==== Material ====

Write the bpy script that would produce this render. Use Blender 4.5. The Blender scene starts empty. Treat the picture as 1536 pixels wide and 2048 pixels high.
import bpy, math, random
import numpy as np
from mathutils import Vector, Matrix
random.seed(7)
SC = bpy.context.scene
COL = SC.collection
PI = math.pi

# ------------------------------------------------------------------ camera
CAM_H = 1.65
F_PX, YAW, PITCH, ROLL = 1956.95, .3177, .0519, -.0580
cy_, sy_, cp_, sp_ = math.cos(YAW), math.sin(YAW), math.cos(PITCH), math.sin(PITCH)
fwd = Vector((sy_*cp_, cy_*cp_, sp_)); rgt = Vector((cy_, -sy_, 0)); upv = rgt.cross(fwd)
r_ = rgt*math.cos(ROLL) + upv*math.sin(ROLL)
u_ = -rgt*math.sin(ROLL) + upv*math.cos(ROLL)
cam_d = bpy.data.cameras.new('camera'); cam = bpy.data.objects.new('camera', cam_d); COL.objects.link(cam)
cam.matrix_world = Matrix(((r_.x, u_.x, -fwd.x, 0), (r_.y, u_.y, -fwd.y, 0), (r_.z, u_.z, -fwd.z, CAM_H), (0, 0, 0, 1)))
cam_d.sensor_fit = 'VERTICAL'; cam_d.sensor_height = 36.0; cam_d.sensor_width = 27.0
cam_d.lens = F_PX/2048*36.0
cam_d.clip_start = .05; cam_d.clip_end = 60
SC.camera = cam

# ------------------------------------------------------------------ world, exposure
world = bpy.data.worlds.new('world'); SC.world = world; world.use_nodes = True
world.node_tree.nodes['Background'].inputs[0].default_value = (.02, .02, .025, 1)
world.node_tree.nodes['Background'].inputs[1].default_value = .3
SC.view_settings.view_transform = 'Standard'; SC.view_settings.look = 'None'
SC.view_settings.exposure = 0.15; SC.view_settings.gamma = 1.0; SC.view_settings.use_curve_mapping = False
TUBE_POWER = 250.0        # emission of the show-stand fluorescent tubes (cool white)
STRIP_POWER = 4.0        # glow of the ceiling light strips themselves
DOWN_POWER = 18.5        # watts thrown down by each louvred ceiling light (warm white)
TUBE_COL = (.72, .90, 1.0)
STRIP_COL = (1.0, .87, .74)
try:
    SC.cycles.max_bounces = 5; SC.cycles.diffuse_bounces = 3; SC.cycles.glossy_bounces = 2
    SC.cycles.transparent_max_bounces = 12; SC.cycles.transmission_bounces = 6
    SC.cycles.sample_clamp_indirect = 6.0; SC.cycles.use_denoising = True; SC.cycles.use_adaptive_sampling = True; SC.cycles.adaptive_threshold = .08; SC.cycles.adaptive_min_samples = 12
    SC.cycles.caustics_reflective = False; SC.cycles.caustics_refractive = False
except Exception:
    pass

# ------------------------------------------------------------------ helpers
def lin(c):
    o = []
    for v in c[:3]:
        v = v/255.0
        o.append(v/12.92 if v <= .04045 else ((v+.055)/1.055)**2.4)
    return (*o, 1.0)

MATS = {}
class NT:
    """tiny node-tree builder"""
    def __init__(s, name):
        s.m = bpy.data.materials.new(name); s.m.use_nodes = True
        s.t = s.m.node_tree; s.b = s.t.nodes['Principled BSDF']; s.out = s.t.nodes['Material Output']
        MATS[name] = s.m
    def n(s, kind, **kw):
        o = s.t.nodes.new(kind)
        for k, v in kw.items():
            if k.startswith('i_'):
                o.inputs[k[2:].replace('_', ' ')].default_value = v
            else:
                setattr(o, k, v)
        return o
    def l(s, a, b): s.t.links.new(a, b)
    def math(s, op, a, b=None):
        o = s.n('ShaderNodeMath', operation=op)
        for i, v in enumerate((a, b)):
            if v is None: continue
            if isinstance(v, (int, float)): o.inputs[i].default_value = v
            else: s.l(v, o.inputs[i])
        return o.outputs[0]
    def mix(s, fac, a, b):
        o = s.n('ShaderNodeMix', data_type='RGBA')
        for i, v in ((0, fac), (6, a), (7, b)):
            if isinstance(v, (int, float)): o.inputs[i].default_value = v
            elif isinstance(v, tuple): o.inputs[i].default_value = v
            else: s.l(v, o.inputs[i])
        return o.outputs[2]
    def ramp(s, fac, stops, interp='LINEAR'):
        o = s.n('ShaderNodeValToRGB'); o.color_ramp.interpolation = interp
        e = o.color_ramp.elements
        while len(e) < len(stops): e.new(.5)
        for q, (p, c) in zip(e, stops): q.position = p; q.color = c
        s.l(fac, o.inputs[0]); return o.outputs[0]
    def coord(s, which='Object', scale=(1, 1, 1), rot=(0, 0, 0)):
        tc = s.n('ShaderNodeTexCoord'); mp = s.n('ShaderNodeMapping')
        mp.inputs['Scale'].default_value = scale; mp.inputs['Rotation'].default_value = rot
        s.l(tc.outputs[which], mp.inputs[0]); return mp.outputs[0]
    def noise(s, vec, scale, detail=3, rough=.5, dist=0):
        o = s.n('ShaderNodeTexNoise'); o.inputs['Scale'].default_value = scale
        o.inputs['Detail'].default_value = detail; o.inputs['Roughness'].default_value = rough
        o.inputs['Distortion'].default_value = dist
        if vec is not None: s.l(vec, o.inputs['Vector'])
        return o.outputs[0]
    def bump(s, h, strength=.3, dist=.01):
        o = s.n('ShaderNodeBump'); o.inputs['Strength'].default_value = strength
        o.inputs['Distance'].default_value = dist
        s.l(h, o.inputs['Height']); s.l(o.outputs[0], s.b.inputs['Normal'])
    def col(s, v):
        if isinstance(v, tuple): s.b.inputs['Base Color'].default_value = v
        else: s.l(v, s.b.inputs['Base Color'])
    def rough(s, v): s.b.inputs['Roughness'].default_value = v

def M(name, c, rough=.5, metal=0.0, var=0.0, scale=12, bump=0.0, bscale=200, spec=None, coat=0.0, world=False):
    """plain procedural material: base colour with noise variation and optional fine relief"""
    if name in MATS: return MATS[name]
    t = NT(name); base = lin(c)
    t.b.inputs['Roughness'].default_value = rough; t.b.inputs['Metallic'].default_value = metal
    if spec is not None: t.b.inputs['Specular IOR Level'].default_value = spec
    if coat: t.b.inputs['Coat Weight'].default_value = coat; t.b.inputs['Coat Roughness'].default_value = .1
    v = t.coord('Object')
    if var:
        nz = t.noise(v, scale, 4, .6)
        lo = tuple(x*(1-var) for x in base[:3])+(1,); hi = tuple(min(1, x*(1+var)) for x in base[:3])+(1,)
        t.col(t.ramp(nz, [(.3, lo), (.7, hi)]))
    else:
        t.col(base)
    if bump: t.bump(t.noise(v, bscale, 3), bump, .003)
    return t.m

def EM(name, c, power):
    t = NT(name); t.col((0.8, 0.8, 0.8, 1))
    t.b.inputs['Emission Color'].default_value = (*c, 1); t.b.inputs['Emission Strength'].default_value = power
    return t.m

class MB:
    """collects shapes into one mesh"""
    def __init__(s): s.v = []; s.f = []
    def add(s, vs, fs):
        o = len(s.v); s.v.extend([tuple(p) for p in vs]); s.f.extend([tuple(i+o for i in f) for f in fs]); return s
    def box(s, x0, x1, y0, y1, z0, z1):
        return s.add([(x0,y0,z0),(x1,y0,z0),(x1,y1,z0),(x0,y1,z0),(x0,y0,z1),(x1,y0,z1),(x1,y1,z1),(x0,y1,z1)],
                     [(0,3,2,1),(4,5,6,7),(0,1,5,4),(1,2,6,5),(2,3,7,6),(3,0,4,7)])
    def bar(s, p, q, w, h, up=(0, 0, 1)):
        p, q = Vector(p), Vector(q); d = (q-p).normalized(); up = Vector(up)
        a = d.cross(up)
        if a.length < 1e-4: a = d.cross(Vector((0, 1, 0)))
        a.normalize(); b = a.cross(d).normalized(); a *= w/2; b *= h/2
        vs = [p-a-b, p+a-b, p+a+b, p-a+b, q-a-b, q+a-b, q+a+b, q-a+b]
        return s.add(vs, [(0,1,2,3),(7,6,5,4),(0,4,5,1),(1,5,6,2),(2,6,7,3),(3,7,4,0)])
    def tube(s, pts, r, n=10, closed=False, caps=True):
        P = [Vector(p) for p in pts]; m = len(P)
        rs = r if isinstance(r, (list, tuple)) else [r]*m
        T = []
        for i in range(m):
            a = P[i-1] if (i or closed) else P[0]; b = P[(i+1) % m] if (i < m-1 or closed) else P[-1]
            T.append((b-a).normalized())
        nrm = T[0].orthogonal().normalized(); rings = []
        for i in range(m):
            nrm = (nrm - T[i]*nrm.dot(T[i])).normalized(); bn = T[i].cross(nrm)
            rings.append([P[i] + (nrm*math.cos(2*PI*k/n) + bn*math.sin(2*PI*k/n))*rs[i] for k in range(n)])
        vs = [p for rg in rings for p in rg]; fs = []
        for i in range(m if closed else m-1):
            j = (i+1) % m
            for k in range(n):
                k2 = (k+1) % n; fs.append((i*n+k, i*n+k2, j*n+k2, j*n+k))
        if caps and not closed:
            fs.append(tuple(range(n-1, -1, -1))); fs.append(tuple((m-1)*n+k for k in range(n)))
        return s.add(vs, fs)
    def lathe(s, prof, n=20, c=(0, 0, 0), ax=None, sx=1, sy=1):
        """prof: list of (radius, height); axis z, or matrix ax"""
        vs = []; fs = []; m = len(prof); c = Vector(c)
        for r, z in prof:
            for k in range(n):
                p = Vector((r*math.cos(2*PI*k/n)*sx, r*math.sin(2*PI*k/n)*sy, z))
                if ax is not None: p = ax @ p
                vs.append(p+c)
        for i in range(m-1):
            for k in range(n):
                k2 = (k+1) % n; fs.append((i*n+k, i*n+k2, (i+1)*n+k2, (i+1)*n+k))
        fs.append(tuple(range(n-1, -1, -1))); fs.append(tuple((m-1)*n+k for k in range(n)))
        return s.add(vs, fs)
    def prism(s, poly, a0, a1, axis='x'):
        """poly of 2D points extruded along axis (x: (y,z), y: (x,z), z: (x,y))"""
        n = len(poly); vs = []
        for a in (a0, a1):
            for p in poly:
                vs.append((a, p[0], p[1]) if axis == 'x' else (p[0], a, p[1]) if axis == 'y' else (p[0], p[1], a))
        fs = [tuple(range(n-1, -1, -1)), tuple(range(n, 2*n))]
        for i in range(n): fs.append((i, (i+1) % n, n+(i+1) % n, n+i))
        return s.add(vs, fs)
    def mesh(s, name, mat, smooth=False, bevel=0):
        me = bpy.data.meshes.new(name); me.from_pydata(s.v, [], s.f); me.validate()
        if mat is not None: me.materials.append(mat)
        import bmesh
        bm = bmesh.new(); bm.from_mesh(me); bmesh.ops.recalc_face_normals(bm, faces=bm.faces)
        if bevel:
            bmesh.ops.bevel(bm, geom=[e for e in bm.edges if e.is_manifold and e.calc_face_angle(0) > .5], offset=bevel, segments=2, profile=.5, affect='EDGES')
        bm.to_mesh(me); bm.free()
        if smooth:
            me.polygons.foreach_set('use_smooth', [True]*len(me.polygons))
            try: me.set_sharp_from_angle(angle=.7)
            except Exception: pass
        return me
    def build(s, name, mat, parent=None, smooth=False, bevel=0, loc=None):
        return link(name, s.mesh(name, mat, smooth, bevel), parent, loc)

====

Written task
Return only the lines spanning from the first line of the material through the line with "SC.camera = cam", copied exactly, both ends kept.

Answer below
Write the bpy script that would produce this render. Use Blender 4.5. The Blender scene starts empty. Treat the picture as 1536 pixels wide and 2048 pixels high.
import bpy, math, random
import numpy as np
from mathutils import Vector, Matrix
random.seed(7)
SC = bpy.context.scene
COL = SC.collection
PI = math.pi

# ------------------------------------------------------------------ camera
CAM_H = 1.65
F_PX, YAW, PITCH, ROLL = 1956.95, .3177, .0519, -.0580
cy_, sy_, cp_, sp_ = math.cos(YAW), math.sin(YAW), math.cos(PITCH), math.sin(PITCH)
fwd = Vector((sy_*cp_, cy_*cp_, sp_)); rgt = Vector((cy_, -sy_, 0)); upv = rgt.cross(fwd)
r_ = rgt*math.cos(ROLL) + upv*math.sin(ROLL)
u_ = -rgt*math.sin(ROLL) + upv*math.cos(ROLL)
cam_d = bpy.data.cameras.new('camera'); cam = bpy.data.objects.new('camera', cam_d); COL.objects.link(cam)
cam.matrix_world = Matrix(((r_.x, u_.x, -fwd.x, 0), (r_.y, u_.y, -fwd.y, 0), (r_.z, u_.z, -fwd.z, CAM_H), (0, 0, 0, 1)))
cam_d.sensor_fit = 'VERTICAL'; cam_d.sensor_height = 36.0; cam_d.sensor_width = 27.0
cam_d.lens = F_PX/2048*36.0
cam_d.clip_start = .05; cam_d.clip_end = 60
SC.camera = cam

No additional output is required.